Jerónimo, definido por Próspero de Aquitânia “modelo de comportamento e mestre do género humano” (Carmen de ingratis, 57), deixou-nos também um ensinamento rico e variado sobre o ascetismo cristão. Ele recorda que um compromisso corajoso em relação à perfeição exige uma vigilância constante, mortificações frequentes, mesmo se com moderação e prudência, um trabalho intelectual ou manual assíduo para evitar o ócio (cf. Epp. 125, 11 e 130, 15), e sobretudo a obediência a Deus: “Nada… apraz tanto a Deus como a obediência… que é a virtude mais excelsa e única” (Hom. de Oboedientia: CCL 78, 552). No caminho ascético pode estar incluída também a prática das peregrinações. Em particular, Jerónimo estimulou as peregrinações à Terra Santa, onde os peregrinos eram acolhidos e hospedados nos edifícios ao lado do mosteiro de Belém, graças à generosidade da fidalga Paula, filha espiritual de Jerónimo (cf. Ep. 108,14).
Por fim, não podemos deixar de mencionar o contributo dado por Jerónimo em matéria de pedagogia cristã (cf. Epp. 107 e 128). Ele propõe-se formar “uma alma que deve tornar-se o templo do Senhor” (Ep. 107, 4), uma “gema preciosíssima” aos olhos de Deus (Ep. 107, 13). Com profunda intuição ele aconselha a sua preservação do mal e das ocasiões pecaminosas, a exclusão de amizades equívocas ou dissipantes (cf. Ep. 107, 4 e 8-9; cf. também Ep. 128, 3-4). Sobretudo exorta os pais para que criem um ambiente de tranquilidade e de alegria em volta dos filhos, os estimulem ao estudo e ao trabalho, também com o louvor e a emulação (cf. Epp. 107, 4 e 128, 1), os encoragem a superar as dificuldades, favoreçam neles os bons hábitos e os preservem dos maus costumes porque e cita uma frase de Públio Sírio que ouviu na escola “dificilmente conseguirás corrigir-te daquelas coisas às quais te vais tranquilamente habituando” (Ep. 107, 8). Os pais são os principais educadores dos filhos, os primeiros mestres de vida. Com muita clareza Jerónimo, dirigindo-se à mãe de uma jovem e mencionando depois o pai, admoesta, quase expressando uma exigência fundamental de cada criatura humana que empreende a existência: “Que ela encontre em ti a sua mestra, e olhe para ti com admiração na sua inexperiente juventude. Que nunca veja em ti nem em seu pai atitudes que a levem a pecar, se forem imitadas. Recordai-vos de que… a podeis educar mais com o exemplo do que com a palavra” (Ep. 107, 9). Entre as principais intuições de Jerónimo como pedagogo devem ser ressaltadas a importância atribuída a uma educação sadia e completa desde a infância, a responsabilidade peculiar reconhecida aos pais, a urgência de uma séria formação moral e religiosa, a exigência do estudo para uma formação humana mais completa.

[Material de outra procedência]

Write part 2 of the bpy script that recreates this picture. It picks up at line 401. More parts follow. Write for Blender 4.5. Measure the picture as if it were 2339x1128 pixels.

Além disso, um aspecto bastante esquecido nos tempos antigos, mas considerado vital pelo nosso autor, é a promoção da mulher, à qual reconhece o direito a uma formação completa: humana, escolar, religiosa, profissional. E vemos precisamente hoje como a educação da personalidade na sua totalidade, a educação para a responsabilidade diante de Deus e do homem, seja a verdadeira condição para qualquer progresso, paz, reconciliação e exclusão da violência. Educação diante de Deus e do homem: é a Sagrada Escritura que nos oferece a guia para a educação e assim para o verdadeiro humanismo.
Não podemos concluir estas rápidas anotações sobre o grande Padre da Igreja sem mencionar a contribuição eficaz por ela dada à salvaguarda dos elementos positivos e válidos das antigas culturas judaica, grega e romana na nascente civilização cristã. Jerónimo reconheceu e assimilou os valores artísticos, a riqueza dos sentimentos e a harmonia das imagens presentes nos clássicos, que educam o coração e a fantasia para sentimentos nobres. Sobretudo, ele pôs no centro da sua vida e da sua actividade a Palavra de Deus, que indica ao homem os caminhos da vida, e revela-lhe os segredos da santidade. Por tudo isto devemos estar-lhe profundamente gratos, precisamente no nosso hoje.